TO BE DONE = Repeat the listing in full, word for word.

RECORDED INFORMATION =

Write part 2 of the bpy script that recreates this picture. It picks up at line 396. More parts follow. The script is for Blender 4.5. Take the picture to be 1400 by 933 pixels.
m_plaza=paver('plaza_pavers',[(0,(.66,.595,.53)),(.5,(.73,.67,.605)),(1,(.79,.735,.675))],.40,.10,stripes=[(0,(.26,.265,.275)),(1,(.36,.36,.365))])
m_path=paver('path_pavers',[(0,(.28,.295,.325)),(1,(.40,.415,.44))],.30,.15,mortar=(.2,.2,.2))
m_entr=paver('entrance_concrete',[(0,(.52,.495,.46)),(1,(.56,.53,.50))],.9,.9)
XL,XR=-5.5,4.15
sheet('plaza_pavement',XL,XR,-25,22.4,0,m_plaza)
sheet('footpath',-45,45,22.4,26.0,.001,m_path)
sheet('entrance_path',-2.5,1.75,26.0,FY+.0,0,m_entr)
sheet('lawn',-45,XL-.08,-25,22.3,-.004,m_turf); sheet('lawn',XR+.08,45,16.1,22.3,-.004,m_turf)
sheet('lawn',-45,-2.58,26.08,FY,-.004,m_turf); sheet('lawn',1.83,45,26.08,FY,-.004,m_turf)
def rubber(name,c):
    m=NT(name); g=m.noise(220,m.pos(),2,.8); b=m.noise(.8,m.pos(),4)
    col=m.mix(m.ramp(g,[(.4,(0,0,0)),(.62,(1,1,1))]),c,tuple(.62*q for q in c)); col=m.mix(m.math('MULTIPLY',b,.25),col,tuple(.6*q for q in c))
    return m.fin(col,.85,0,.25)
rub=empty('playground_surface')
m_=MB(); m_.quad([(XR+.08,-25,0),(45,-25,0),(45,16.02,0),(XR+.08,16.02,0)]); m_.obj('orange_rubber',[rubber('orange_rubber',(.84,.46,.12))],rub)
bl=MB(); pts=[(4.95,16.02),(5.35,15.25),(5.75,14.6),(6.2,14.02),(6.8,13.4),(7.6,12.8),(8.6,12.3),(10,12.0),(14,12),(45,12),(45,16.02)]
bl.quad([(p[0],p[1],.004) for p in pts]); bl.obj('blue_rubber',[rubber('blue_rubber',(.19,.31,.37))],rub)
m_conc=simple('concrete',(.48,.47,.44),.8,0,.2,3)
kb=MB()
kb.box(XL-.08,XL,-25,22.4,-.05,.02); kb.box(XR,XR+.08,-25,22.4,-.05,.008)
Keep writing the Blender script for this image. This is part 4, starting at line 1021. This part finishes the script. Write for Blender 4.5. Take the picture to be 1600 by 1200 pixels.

FULL ANSWER =
Write part 2 of the bpy script that recreates this picture. It picks up at line 396. More parts follow. The script is for Blender 4.5. Take the picture to be 1400 by 933 pixels.
m_plaza=paver('plaza_pavers',[(0,(.66,.595,.53)),(.5,(.73,.67,.605)),(1,(.79,.735,.675))],.40,.10,stripes=[(0,(.26,.265,.275)),(1,(.36,.36,.365))])
m_path=paver('path_pavers',[(0,(.28,.295,.325)),(1,(.40,.415,.44))],.30,.15,mortar=(.2,.2,.2))
m_entr=paver('entrance_concrete',[(0,(.52,.495,.46)),(1,(.56,.53,.50))],.9,.9)
XL,XR=-5.5,4.15
sheet('plaza_pavement',XL,XR,-25,22.4,0,m_plaza)
sheet('footpath',-45,45,22.4,26.0,.001,m_path)
sheet('entrance_path',-2.5,1.75,26.0,FY+.0,0,m_entr)
sheet('lawn',-45,XL-.08,-25,22.3,-.004,m_turf); sheet('lawn',XR+.08,45,16.1,22.3,-.004,m_turf)
sheet('lawn',-45,-2.58,26.08,FY,-.004,m_turf); sheet('lawn',1.83,45,26.08,FY,-.004,m_turf)
def rubber(name,c):
    m=NT(name); g=m.noise(220,m.pos(),2,.8); b=m.noise(.8,m.pos(),4)
    col=m.mix(m.ramp(g,[(.4,(0,0,0)),(.62,(1,1,1))]),c,tuple(.62*q for q in c)); col=m.mix(m.math('MULTIPLY',b,.25),col,tuple(.6*q for q in c))
    return m.fin(col,.85,0,.25)
rub=empty('playground_surface')
m_=MB(); m_.quad([(XR+.08,-25,0),(45,-25,0),(45,16.02,0),(XR+.08,16.02,0)]); m_.obj('orange_rubber',[rubber('orange_rubber',(.84,.46,.12))],rub)
bl=MB(); pts=[(4.95,16.02),(5.35,15.25),(5.75,14.6),(6.2,14.02),(6.8,13.4),(7.6,12.8),(8.6,12.3),(10,12.0),(14,12),(45,12),(45,16.02)]
bl.quad([(p[0],p[1],.004) for p in pts]); bl.obj('blue_rubber',[rubber('blue_rubber',(.19,.31,.37))],rub)
m_conc=simple('concrete',(.48,.47,.44),.8,0,.2,3)
kb=MB()
kb.box(XL-.08,XL,-25,22.4,-.05,.02); kb.box(XR,XR+.08,-25,22.4,-.05,.008)
Keep writing the Blender script for this image. This is part 4, starting at line 1021. This part finishes the script. Write for Blender 4.5. Take the picture to be 1600 by 1200 pixels.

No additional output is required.